• **Recorded data**
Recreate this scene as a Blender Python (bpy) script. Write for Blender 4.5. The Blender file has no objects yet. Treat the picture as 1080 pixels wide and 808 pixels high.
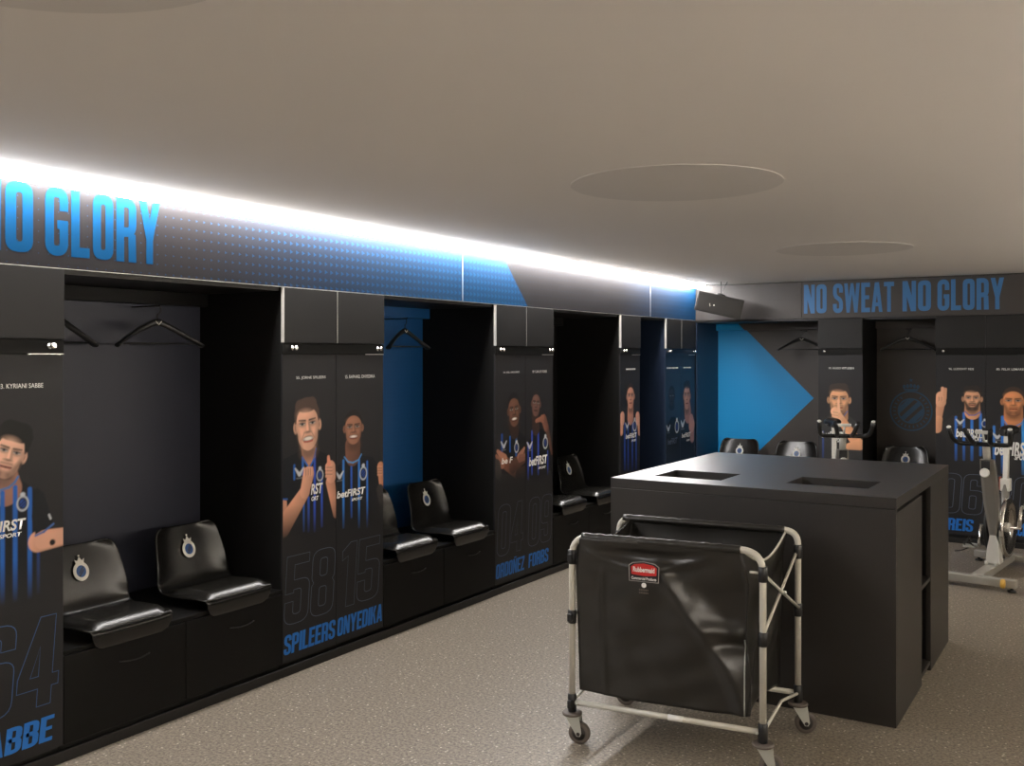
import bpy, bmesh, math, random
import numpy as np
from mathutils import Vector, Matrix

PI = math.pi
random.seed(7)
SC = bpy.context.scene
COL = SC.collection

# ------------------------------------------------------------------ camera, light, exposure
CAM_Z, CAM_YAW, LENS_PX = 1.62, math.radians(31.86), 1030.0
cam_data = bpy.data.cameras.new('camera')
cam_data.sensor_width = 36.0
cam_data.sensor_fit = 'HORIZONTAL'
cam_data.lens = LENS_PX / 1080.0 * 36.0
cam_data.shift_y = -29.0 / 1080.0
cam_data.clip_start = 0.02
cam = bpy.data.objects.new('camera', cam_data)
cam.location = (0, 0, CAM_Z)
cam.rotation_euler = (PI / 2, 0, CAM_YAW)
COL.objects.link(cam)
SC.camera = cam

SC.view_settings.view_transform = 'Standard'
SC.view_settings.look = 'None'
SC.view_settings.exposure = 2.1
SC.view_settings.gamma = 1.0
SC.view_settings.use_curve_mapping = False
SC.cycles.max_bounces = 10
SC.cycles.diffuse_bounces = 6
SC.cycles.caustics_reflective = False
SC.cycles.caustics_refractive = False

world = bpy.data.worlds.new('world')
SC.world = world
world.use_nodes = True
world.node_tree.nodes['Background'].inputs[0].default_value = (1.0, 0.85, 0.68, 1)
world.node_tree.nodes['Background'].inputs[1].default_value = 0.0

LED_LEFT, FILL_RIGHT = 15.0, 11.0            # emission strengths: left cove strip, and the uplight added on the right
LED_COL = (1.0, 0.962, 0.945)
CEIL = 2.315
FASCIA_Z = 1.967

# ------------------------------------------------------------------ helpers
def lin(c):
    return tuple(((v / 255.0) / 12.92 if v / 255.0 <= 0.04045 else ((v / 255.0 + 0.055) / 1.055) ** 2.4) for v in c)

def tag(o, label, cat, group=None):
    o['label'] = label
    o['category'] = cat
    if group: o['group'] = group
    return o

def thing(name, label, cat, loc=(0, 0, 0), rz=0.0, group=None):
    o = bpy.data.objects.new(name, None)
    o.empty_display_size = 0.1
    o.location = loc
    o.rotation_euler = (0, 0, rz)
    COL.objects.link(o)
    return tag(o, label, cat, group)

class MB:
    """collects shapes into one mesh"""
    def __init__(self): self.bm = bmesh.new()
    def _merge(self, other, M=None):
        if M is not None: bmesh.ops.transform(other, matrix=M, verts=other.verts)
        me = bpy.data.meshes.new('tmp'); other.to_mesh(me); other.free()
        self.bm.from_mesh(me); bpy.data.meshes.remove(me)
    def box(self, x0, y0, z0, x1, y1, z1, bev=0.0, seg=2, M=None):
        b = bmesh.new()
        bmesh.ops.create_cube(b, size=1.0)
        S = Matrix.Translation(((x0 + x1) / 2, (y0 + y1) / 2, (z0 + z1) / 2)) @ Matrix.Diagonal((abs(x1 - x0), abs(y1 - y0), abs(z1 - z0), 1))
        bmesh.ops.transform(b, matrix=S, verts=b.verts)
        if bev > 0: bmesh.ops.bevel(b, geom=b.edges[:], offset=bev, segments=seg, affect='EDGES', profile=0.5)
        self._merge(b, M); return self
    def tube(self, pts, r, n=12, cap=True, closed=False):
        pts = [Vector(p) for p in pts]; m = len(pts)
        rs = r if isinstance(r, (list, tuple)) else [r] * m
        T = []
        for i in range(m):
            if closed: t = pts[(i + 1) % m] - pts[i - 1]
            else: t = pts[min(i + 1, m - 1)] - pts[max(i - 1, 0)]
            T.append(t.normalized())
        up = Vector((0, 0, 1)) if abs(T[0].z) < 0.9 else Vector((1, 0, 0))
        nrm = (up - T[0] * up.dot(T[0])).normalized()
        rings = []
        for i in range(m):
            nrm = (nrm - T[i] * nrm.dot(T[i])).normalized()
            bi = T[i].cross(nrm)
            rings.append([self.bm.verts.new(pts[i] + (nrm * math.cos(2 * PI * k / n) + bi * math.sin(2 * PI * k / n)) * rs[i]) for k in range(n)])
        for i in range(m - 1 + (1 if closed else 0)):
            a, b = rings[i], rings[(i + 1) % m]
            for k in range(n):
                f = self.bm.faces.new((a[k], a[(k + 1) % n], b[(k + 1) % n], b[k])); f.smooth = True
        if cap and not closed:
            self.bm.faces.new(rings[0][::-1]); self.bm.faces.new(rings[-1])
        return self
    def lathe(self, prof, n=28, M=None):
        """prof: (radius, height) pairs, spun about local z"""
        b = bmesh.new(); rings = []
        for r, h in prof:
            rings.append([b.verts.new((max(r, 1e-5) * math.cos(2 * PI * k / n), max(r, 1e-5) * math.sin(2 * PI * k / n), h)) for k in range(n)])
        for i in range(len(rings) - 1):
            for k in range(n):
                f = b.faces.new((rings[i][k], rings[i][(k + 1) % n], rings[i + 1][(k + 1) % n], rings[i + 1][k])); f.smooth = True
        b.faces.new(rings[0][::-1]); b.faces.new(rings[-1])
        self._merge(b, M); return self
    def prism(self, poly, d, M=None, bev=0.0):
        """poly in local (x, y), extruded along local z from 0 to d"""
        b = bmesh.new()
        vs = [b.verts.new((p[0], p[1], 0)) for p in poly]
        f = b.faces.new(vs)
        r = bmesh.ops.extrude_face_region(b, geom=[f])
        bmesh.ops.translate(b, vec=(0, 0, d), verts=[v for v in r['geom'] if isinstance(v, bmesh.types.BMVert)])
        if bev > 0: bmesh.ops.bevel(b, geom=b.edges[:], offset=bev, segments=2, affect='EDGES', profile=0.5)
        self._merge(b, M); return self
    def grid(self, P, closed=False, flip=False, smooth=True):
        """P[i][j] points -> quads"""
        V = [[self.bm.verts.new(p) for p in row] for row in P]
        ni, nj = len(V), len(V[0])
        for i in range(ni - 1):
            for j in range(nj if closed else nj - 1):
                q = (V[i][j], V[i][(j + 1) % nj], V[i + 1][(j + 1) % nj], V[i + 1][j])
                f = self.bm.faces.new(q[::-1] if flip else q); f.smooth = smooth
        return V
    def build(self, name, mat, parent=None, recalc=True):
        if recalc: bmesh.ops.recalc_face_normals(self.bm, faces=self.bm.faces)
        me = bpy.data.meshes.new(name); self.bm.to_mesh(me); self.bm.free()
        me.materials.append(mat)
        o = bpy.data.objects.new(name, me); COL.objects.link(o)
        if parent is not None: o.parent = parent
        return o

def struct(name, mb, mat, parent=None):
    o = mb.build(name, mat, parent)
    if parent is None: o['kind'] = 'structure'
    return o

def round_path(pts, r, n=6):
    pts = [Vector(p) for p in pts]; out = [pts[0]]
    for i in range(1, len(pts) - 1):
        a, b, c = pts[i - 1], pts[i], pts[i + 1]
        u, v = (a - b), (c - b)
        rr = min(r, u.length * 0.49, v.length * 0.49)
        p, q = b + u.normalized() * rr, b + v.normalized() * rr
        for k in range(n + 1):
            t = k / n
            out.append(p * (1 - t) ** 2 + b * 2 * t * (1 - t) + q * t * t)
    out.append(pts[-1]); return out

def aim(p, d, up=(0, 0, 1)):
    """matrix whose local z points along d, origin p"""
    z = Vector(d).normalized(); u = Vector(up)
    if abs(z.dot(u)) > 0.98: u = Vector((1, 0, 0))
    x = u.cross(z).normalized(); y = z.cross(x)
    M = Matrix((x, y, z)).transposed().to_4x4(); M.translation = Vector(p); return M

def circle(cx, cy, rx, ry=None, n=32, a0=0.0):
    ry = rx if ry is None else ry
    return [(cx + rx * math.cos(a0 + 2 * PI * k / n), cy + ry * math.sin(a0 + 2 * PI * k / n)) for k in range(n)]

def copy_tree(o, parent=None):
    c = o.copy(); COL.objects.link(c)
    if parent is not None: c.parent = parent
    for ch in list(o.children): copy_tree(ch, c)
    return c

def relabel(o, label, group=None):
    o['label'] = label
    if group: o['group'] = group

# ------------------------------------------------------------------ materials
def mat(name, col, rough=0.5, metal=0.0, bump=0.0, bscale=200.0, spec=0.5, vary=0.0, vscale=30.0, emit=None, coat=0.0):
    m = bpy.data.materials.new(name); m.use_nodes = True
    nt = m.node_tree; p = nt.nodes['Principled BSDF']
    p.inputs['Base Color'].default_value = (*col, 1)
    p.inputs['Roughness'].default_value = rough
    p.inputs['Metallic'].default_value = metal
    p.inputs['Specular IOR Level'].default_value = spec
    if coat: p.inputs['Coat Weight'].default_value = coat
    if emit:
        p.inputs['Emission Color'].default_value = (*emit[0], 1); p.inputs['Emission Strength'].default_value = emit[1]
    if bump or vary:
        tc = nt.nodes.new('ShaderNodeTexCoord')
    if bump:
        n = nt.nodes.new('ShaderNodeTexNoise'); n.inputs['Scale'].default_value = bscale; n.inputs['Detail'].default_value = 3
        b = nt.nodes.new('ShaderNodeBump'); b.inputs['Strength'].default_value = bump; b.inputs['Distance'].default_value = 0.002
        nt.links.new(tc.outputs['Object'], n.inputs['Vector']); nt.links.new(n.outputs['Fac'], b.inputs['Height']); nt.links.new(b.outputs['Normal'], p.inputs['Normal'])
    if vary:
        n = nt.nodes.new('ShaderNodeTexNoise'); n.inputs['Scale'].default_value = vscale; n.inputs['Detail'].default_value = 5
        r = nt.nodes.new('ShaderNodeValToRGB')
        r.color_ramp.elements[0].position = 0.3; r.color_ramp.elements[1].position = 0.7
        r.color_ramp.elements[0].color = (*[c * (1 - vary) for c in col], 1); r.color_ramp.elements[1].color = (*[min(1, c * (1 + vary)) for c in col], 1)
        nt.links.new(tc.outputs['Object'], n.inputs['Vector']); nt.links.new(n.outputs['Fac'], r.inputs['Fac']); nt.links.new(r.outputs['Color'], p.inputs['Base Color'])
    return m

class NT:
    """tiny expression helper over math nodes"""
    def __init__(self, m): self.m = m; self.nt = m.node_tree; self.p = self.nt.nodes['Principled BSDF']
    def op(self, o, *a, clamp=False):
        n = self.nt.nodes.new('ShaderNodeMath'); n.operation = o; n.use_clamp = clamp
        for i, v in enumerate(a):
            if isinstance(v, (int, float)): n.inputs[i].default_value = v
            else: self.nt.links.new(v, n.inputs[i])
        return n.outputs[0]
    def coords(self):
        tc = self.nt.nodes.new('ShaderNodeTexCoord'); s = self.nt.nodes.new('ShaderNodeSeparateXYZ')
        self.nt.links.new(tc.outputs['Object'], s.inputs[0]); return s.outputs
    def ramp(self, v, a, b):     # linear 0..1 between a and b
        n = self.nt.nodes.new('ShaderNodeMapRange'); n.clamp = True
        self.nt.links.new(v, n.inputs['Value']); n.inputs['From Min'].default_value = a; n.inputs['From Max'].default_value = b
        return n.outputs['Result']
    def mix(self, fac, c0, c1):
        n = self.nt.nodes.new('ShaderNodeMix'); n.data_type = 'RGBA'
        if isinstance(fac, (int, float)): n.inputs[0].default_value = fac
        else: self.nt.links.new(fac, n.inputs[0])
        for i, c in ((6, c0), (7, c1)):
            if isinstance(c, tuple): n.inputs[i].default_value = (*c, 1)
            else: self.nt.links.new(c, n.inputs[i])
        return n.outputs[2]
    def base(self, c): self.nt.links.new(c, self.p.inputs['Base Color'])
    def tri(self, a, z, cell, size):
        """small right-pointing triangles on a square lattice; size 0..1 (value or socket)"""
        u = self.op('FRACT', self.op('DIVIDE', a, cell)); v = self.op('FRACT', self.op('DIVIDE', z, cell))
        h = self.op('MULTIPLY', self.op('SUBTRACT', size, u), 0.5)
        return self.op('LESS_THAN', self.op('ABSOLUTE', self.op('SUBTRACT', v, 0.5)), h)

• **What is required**
Please repeat exactly the data above from its first line to the line that contains "SC.camera = cam", inclusive, and leave every picture out.

• **Response**
Recreate this scene as a Blender Python (bpy) script. Write for Blender 4.5. The Blender file has no objects yet. Treat the picture as 1080 pixels wide and 808 pixels high.
import bpy, bmesh, math, random
import numpy as np
from mathutils import Vector, Matrix

PI = math.pi
random.seed(7)
SC = bpy.context.scene
COL = SC.collection

# ------------------------------------------------------------------ camera, light, exposure
CAM_Z, CAM_YAW, LENS_PX = 1.62, math.radians(31.86), 1030.0
cam_data = bpy.data.cameras.new('camera')
cam_data.sensor_width = 36.0
cam_data.sensor_fit = 'HORIZONTAL'
cam_data.lens = LENS_PX / 1080.0 * 36.0
cam_data.shift_y = -29.0 / 1080.0
cam_data.clip_start = 0.02
cam = bpy.data.objects.new('camera', cam_data)
cam.location = (0, 0, CAM_Z)
cam.rotation_euler = (PI / 2, 0, CAM_YAW)
COL.objects.link(cam)
SC.camera = cam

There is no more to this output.